KOL KOPACAKTI OLMADI ŞİMDİ KELLE PEŞİNDE!

17-25 Aralık yolsuzluk ve rüşvet operasyonunun muhatabı olan bir kişiden bile hesap sormamış yahut soramamıştır. Hatta "onlardan hesap sor" diyenlere "Biz bunu darbe girişimi olarak görüyoruz" diyerek hep sahip çıkmış birisidir.
17-25 Aralık yolsuzluk ve rüşvet operasyonunun muhatabı olan 4 bakan için TBMM'nde yapılan yüce divan oylamasında Ahmet Davutoğlu yine hem Başbakan, hem AKP Genel Başkanı idi. Ve 4 bakanı yüce divana gitmekten kurtardı.
Bunları niye mi hatırlattım?
Çünkü Meydan gazetesinden Ömer Şahin, AKP'den aldığı kulis bilgilerine göre bir köşe yazısı yazmış ve Ahmet Davutoğlu'nun milletvekillerine verdiği nasihatleri köşesine taşımış. Ömer Şahin'in köşe yazısını okuyunca, bende Ahmet Davutoğlu'nun çelişkilerini yazmak istedim.
Ömer Şahin'in yazısındaki cümlelerden bazıları şunlar:
"Milletvekillerinin aktarımına göre Davutoğlu konuşmanın bir yerinde sözü 'yolsuzluk' konusuna getiriyor ve bu konuda ne denli hassas olduğunu belirtirken kendisinden örnek veriyor: "Eşim de çalışıyor. Maaşımız, gelirimiz belli.  Birisi, 'Başbakan şunlara sahip, şöyle zengin oldu' derse kellemi alın."

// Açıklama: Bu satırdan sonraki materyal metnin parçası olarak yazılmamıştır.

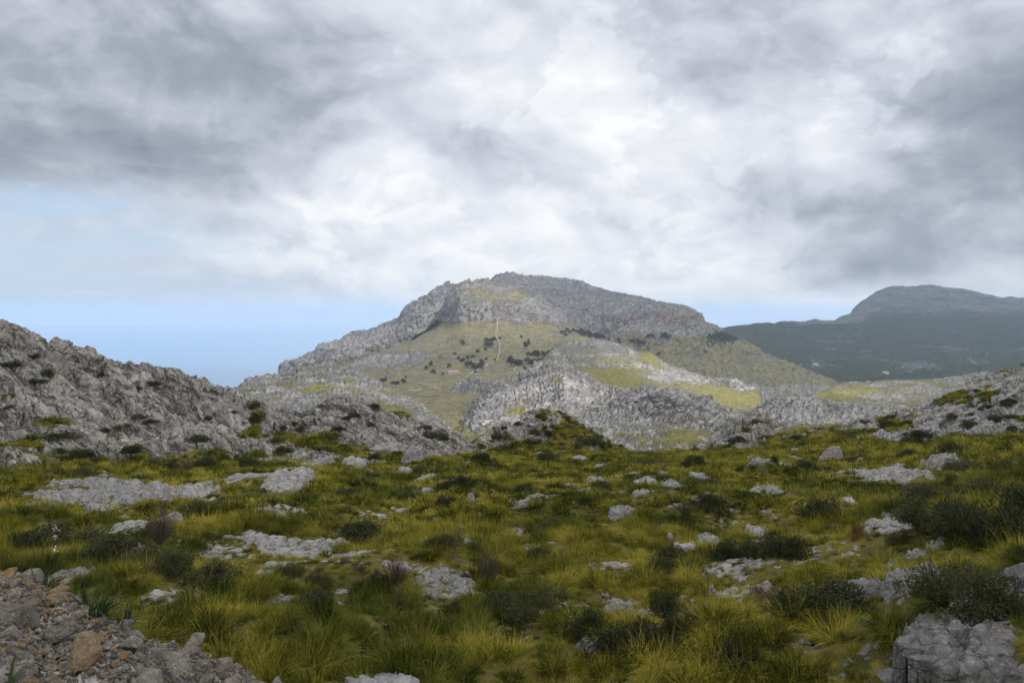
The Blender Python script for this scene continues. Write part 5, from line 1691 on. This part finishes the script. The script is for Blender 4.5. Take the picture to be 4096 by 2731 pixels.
wall([(2001, 1268), (1991, 1280), (1989, 1315), (1982, 1338), (1992, 1355), (2001, 1386), (1999, 1406), (1991, 1436)], 'pale dry stone wall climbing straight up to the cliffs')
wall([(1989, 1438), (1962, 1451), (1931, 1468), (1890, 1490), (1860, 1508)], 'dry stone wall descending left behind the long house', hgt=1.8, wid=1.8)
wall([(1890, 1496), (1955, 1497), (2006, 1494), (2060, 1489), (2057, 1471), (2071, 1466)], 'level stone wall that hooks upwards at its right end', hgt=1.8, wid=1.8)
wall([(2258, 1460), (2312, 1454), (2322, 1443), (2353, 1432)], 'pale wall climbing right behind the grey pyramid', hgt=2, wid=2)
wall([(1675, 1530), (1712, 1540), (1757, 1556)], 'short broken wall in the valley meadow', hgt=2, wid=2)
wall([(1640, 1560), (1690, 1558)], 'low wall line on the valley floor', hgt=1.6, wid=1.6)


def flat_mat(name, c, k=4):
    m = bpy.data.materials.new(name); m.use_nodes = True
    T = NT(m.node_tree)
    p = T.n['Principled BSDF']; p.inputs['Roughness'].default_value = .9
    P = T.node('ShaderNodeNewGeometry').outputs['Position']
    T.put(p.inputs['Base Color'], T.mix(T.noise(P, 1 / k, 4, .6), tuple(v * .75 for v in c), tuple(min(1, v * 1.2) for v in c)))
    return m


m_wall, m_roof, m_hole = flat_mat('plaster', (.50, .42, .38)), flat_mat('roof_tiles', (.42, .25, .20)), flat_mat('dark_opening', (.06, .05, .05))


def box(name, x0, x1, y0, y1, z0, z1, mat, parent):
    V = np.array([[x, y, z] for z in (z0, z1) for y in (y0, y1) for x in (x0, x1)], float)
    Q = np.array([[0, 2, 3, 1], [4, 5, 7, 6], [0, 1, 5, 4], [2, 6, 7, 3], [0, 4, 6, 2], [1, 3, 7, 5]])
    return link(name, mesh_from_np(name, V, Q, mat, False), parent)


def house(x, row, wpx, hpx, label, key, nwin, group=None, cat='house'):
    q = hit(key, x, row)
    W = wpx / 4 / F * q[1]; H = hpx / 4 / F * q[1]; Dp = min(W * .45, 9)
    e = bpy.data.objects.new('stone_house', None); col.objects.link(e)
    e.location = (q[0], q[1] - 2, q[2]); e['label'] = label; e['category'] = cat
    h = H * .68
    box('wall', -W / 2, W / 2, 0, Dp, -4, h, m_wall, e)
    V = np.array([[-W / 2 - .4, -.5, h + .003], [W / 2 + .4, -.5, h + .003], [W / 2 + .4, Dp + .5, h + .003], [-W / 2 - .4, Dp + .5, h + .003], [-W / 2 - .4, Dp / 2, H], [W / 2 + .4, Dp / 2, H]])
    me = bpy.data.meshes.new('roof'); me.from_pydata([tuple(v) for v in V], [], [(0, 1, 5, 4), (2, 3, 4, 5), (0, 4, 3), (1, 2, 5), (3, 2, 1, 0)]); me.materials.append(m_roof)
    link('roof', me, e)
    for i in range(nwin):
        cx = -W / 2 + (i + .5) * W / nwin
        if i == nwin // 2:
            box('door', cx - .7, cx + .7, -.06, .05, -.5, h * .55, m_hole, e)
        else:
            box('window', cx - .55, cx + .55, -.06, .05, h * .45, h * .75, m_hole, e)


house(1815, 1492, 42, 13, 'long low pinkish farmhouse with tiled roof on the valley slope', 'MF', 9)
house(3260, 1458, 20, 8, 'tiny pale house far off in the wooded valley, left one', 'R0', 3)
house(3541, 1490, 24, 9, 'tiny pale house far off in the wooded valley, right one', 'R0', 3)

Davutoğlu bu resti çektikten sonra şu gözdağını vermeyi de ihmal etmiyor: "Ama bana desinler ki, 'şu şöyle zengin oldu, şöyleydi; böyle oldu. Onun kellesini kendi ellerimle alırım"
Başbakan Davutoğlu'nun henüz yemin etmemiş milletvekillerine yaptığı bu 'nasihat' bir ön uyarı olarak görülüyor. Milletvekillerine ,'şimdiden ayağınızı denk alın, gözünüzün yaşına bakmam' mesajı olarak değerlendiriliyor."
***
 
Ahmet Davutoğlu'nun "Eşim de çalışıyor. Maaşımız, gelirimiz belli.  Birisi, 'Başbakan şunlara sahip, şöyle zengin oldu' derse kellemi alın." sözlerini duyunca, Recep Tayyip Erdoğan'ın "Eğer bir gün duyarsanız, Tayyip Erdoğan çok zengin olmuş, bilin ki haram yemişimdir" sözleri aklıma geldi. 
Ahmet Davutoğlu geçmişte de "Kim harama bulaşırsa, kardeşimiz olsa kolunu koparmaya kararlıyız"  demişti, şimdi de "Onun kellesini kendi ellerimle alırım" diyor. Uygulamaya geldiği vakit ise bu sözlerini ne uyguluyor, ne hatırlıyor.
Saray karşısında uygulayacak gücü ve iradesi de zaten yoktur. Ama işte böyle bol keseden atıyor, tutuyor.
O gücü olsa idi, 17-25 Aralık'a adı karışan kişilere ucu saraya dayansa bile tek tek hesap sorardı. Dün soramadı, bundan sonrada asla soramayacaktır.
Kamuoyunda kendi kendine imaj çalışması yapmaktadır.
Daha kendi yönetimini kuramıyor ki, yolsuzluk ve hırsızlık yapan AKP'lilerin hesabını sormasını bekleyelim.
Muhtarları bile Cumhurbaşkanının topladığı ülkede, Başbakan ne iş yapar bilen var mı?
Ahmet Davutoğlu'na tavsiyemiz "Onun kolunu koparırım, bunun kellesini alırım" diyerek etkisiz, yetkisiz taşıdığı Başbakanlık sıfatından da olmaması yönündedir. Kızdırma sarayı, olma koltuğundan Ahmet Davutoğlu!